We don't watch Chopped, which is a dreadful competition in which food professionals, all of them muttering because they aren't on Top Chef, have to buid a meal out of mystery ingredients. And that might sound like Iron Chef to you, but the fact is that the secret ingredient on that show might be, oh, I don't know, "Salmon" or "haricots vert" and, while it will be somewhat amusing to see the chefs make a dessert out of that, it is nothing like the basket of whey, Ring Dings, and Pathmark Vanilla Ice Milk with which the boys and girls have to deal on Chopped.
Also, the judges on Chopped are not happy people, because each chef can only go so far with the ingredients and how often can you say "Well, Patrizio, you really brought out the probiotic 'tang' of the whey but I think you failed to thoroughly explore the Ice Milk's unique flavors"? Very little fun here, folks.
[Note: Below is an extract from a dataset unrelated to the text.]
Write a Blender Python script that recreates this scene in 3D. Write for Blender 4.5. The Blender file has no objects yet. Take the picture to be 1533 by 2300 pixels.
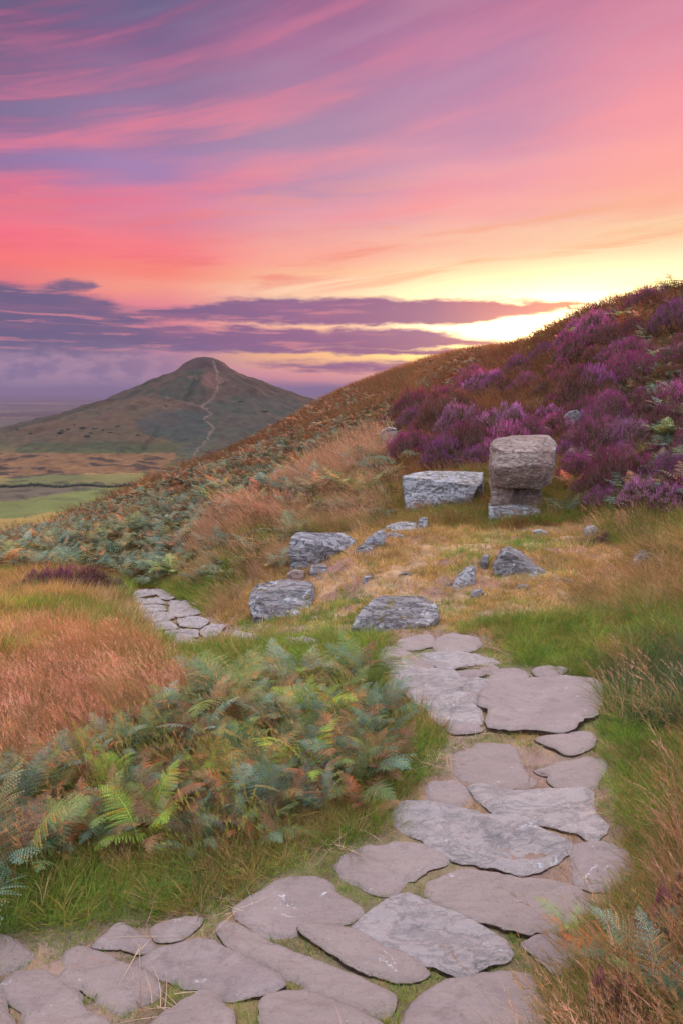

Ted Allen, the long-suffering host of the show, barely breaks a smile and, as to Aaron Sanchez, the great New York chef who almost made it to Net Iron Chef fame, he looks like he's just been told of a worlwide shortage of huitelacoche.
So we do like some of the Food Netwrk's offerings, but we must tell you that we actually watch HGTV programs a little more. We'll stop if they ever show a nail gun attack on a human thigh, but for right now we're really into seeing the nice young couple who just want a little more room for the baby (and a brand-new granite countertopped kitchen, a master bath with heated floors and a separate steam shower and soaking tub, and a two-acre yard for the dogs.)
Our favorite show is Income Property, with the flashing-grinned Scott McGilvray as host. Every show, Scott goes to the a particular hoose in which there is some kind of a problem; many times it's a moose in the wainscoting or even a loose which much be doosed with some kind of repellant. Then Sott has to tell the homeowner how much this will cost, which generally rooses him to a fury...oh, sorry. We forgot to mention that the show is taped in Canada. But you might've already figured that out.